■ Directions ■
Copy nothing but the text: reproduce each line of the listing exactly and leave the pictures out.

■ Information shown ■
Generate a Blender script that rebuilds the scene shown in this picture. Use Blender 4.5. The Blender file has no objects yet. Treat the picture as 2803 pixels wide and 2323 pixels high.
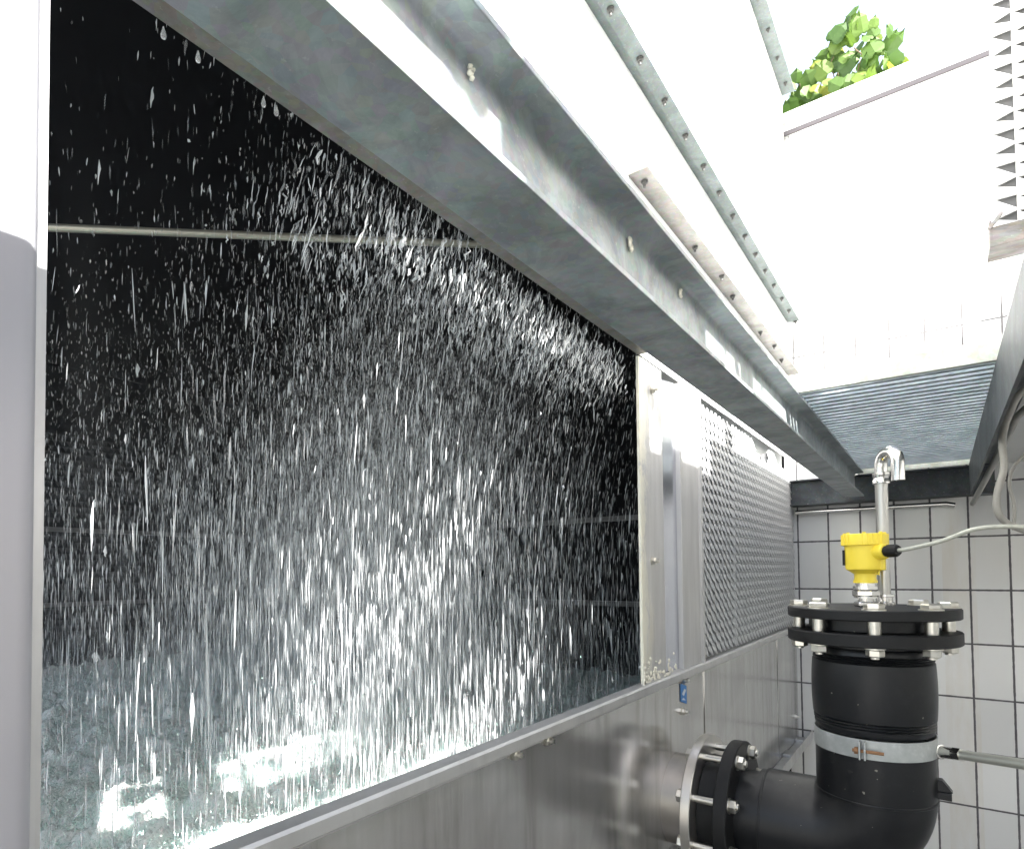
import bpy, bmesh, math, random
import numpy as np
from mathutils import Vector, Matrix, noise as mnoise

# ------------------------------------------------------------------ camera, world, sun, exposure
scene = bpy.context.scene
col = scene.collection
R = math.radians
ZO = 1.6                                   # eye height: all shapes below are given relative to the eye
F_PX, W_PX = 1673.8, 2803.0
cd = bpy.data.cameras.new('camera')
cam = bpy.data.objects.new('camera', cd)
col.objects.link(cam)
cd.sensor_fit = 'HORIZONTAL'
cd.sensor_width = 36.0
cd.lens = 36.0 * F_PX / W_PX
cd.shift_x = 82.2 / W_PX
cd.shift_y = 353.8 / W_PX
cd.clip_start = 0.02
cd.clip_end = 400
yaw, pitch, roll = R(36.907), R(1.667), R(0.508)
cam.matrix_world = (Matrix.Translation((0, 0, ZO)) @ Matrix.Rotation(yaw, 4, 'Z')
                    @ Matrix.Rotation(math.pi / 2 + pitch, 4, 'X') @ Matrix.Rotation(-roll, 4, 'Z'))
scene.camera = cam

SUN_EL = R(38.0)
sun_from = Vector((0.918 * math.cos(SUN_EL), -0.396 * math.cos(SUN_EL), math.sin(SUN_EL)))
world = bpy.data.worlds.new("World")
scene.world = world
world.use_nodes = True
wn = world.node_tree
bg = wn.nodes['Background']
sky = wn.nodes.new('ShaderNodeTexSky')
sky.sky_type = 'NISHITA'
sky.sun_disc = False
sky.sun_elevation = SUN_EL
sky.sun_rotation = math.atan2(0.918, -0.396)
sky.dust_density = 3.0
sky.ozone_density = 1.0
sky.air_density = 1.0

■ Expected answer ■
Generate a Blender script that rebuilds the scene shown in this picture. Use Blender 4.5. The Blender file has no objects yet. Treat the picture as 2803 pixels wide and 2323 pixels high.
import bpy, bmesh, math, random
import numpy as np
from mathutils import Vector, Matrix, noise as mnoise

# ------------------------------------------------------------------ camera, world, sun, exposure
scene = bpy.context.scene
col = scene.collection
R = math.radians
ZO = 1.6                                   # eye height: all shapes below are given relative to the eye
F_PX, W_PX = 1673.8, 2803.0
cd = bpy.data.cameras.new('camera')
cam = bpy.data.objects.new('camera', cd)
col.objects.link(cam)
cd.sensor_fit = 'HORIZONTAL'
cd.sensor_width = 36.0
cd.lens = 36.0 * F_PX / W_PX
cd.shift_x = 82.2 / W_PX
cd.shift_y = 353.8 / W_PX
cd.clip_start = 0.02
cd.clip_end = 400
yaw, pitch, roll = R(36.907), R(1.667), R(0.508)
cam.matrix_world = (Matrix.Translation((0, 0, ZO)) @ Matrix.Rotation(yaw, 4, 'Z')
                    @ Matrix.Rotation(math.pi / 2 + pitch, 4, 'X') @ Matrix.Rotation(-roll, 4, 'Z'))
scene.camera = cam

SUN_EL = R(38.0)
sun_from = Vector((0.918 * math.cos(SUN_EL), -0.396 * math.cos(SUN_EL), math.sin(SUN_EL)))
world = bpy.data.worlds.new("World")
scene.world = world
world.use_nodes = True
wn = world.node_tree
bg = wn.nodes['Background']
sky = wn.nodes.new('ShaderNodeTexSky')
sky.sky_type = 'NISHITA'
sky.sun_disc = False
sky.sun_elevation = SUN_EL
sky.sun_rotation = math.atan2(0.918, -0.396)
sky.dust_density = 3.0
sky.ozone_density = 1.0
sky.air_density = 1.0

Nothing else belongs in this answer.